Andrew Ferguson has an interesting history of presidential campaigning and the relatively recent (and to me, bizarre) phenomenon of the need for “fire in the belly.”
I don’t have to wait until spring to miss Fred Thomson. His absence was quite obvious, even glaring, in the last two debates.
Thompson didn’t give off the usual political vibe: the gnawing need to please, the craving for the public’s love. A few voters and journalists found this refreshing, many more found it insulting.
I think that this is one of the reasons that reporters and pundits often acted as though he didn’t exist–they were trying to make it a self-fulfilling prophecy, and unfortunately, they succeeded. But I think that there were other reasons that the press didn’t like Fred Thompson. For one thing, unlike John McCain, he was a true straight talker, and it wasn’t the kind of centrist “liberal” “straight talk” that they liked to hear.
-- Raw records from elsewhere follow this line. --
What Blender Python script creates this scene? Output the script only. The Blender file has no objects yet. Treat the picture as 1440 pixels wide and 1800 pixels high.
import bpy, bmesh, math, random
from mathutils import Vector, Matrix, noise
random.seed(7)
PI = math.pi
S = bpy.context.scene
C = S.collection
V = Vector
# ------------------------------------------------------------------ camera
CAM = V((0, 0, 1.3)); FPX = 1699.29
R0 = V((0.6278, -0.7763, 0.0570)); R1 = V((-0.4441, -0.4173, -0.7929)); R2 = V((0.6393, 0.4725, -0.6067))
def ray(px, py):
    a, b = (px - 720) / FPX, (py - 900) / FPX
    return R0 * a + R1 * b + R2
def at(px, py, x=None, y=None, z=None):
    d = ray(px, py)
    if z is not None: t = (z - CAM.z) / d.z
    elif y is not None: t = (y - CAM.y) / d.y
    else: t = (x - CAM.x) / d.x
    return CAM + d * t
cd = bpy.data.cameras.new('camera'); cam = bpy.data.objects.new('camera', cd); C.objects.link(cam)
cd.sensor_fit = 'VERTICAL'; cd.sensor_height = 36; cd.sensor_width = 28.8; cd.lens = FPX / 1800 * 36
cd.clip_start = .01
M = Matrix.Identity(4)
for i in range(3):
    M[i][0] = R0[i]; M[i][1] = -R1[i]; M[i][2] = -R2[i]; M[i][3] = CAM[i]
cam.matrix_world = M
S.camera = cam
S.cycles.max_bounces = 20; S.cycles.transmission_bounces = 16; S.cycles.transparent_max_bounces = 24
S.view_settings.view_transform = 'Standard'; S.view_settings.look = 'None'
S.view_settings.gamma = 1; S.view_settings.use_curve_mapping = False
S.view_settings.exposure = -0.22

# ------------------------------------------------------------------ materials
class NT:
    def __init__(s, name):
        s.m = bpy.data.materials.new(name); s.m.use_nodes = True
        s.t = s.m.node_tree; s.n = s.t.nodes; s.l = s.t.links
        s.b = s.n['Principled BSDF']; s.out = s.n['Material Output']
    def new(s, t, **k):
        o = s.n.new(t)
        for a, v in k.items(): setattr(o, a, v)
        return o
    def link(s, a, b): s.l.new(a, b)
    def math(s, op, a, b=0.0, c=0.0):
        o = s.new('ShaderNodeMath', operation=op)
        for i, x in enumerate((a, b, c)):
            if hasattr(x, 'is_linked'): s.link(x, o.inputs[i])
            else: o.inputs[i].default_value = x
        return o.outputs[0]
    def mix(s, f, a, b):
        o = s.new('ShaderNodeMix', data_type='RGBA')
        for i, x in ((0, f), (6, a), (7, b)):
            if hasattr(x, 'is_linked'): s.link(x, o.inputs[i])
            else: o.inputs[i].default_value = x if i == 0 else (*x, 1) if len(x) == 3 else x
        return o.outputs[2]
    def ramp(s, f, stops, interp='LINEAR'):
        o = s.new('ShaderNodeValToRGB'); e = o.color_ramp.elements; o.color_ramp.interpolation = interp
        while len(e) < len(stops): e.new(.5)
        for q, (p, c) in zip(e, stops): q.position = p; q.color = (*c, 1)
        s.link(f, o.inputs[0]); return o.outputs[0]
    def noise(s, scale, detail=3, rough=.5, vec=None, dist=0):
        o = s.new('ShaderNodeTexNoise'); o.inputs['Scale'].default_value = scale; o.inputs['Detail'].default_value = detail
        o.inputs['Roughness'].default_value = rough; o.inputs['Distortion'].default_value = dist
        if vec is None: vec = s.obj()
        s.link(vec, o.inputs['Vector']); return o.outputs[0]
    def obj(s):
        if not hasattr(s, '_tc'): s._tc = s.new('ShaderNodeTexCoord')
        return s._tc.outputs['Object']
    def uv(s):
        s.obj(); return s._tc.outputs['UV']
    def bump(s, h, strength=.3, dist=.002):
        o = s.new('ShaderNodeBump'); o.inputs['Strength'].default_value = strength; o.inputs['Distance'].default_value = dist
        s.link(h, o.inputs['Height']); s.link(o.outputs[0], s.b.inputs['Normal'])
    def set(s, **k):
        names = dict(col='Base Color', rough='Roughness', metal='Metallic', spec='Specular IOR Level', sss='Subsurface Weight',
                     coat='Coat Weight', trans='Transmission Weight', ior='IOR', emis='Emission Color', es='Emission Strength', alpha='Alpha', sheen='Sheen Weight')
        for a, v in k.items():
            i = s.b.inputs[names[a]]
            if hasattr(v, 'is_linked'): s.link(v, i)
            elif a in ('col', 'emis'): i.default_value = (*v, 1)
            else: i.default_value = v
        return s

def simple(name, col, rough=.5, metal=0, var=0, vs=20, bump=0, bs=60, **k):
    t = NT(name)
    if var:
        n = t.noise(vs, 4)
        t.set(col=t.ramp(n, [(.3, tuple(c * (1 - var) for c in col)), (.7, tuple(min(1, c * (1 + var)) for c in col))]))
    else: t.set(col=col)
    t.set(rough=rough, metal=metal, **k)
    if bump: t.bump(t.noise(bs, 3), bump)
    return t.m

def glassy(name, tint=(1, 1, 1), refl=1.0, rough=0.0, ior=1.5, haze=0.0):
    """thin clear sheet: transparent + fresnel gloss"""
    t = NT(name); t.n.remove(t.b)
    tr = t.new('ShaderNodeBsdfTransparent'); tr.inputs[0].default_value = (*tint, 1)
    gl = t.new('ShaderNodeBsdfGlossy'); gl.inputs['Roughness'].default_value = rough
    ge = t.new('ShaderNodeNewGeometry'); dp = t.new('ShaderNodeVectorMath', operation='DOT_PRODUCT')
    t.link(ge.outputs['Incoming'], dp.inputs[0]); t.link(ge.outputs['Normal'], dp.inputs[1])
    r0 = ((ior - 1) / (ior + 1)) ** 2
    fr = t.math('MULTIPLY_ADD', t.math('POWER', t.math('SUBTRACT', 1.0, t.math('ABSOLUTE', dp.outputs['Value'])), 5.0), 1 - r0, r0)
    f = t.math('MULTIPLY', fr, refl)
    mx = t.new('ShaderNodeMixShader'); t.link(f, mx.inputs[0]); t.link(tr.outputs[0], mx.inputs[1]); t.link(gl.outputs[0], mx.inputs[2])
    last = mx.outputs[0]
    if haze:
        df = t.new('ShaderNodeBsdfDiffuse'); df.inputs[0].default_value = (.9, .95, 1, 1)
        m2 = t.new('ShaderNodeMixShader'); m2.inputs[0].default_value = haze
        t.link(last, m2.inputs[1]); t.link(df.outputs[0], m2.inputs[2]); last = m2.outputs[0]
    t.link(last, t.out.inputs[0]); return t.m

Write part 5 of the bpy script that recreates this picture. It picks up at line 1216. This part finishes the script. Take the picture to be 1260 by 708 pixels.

But I also think that they felt their livelihoods and stature threatened by him. After all, the conventional wisdom had become that the campaigns now had to start two years before the election, and if that’s the case, it gives journalists a lot more to cover for a longer period of time. By his late entry, Fred stood to potentially upset that applecart. If he could enter late, and still win, it would not only show the pundits who proclaimed the need for early campaigning to be laughably wrong, but it would also make people think twice about wasting time and money campaigning for a year before New Hampshire in the next cycle, and then what would the political reporters have to do?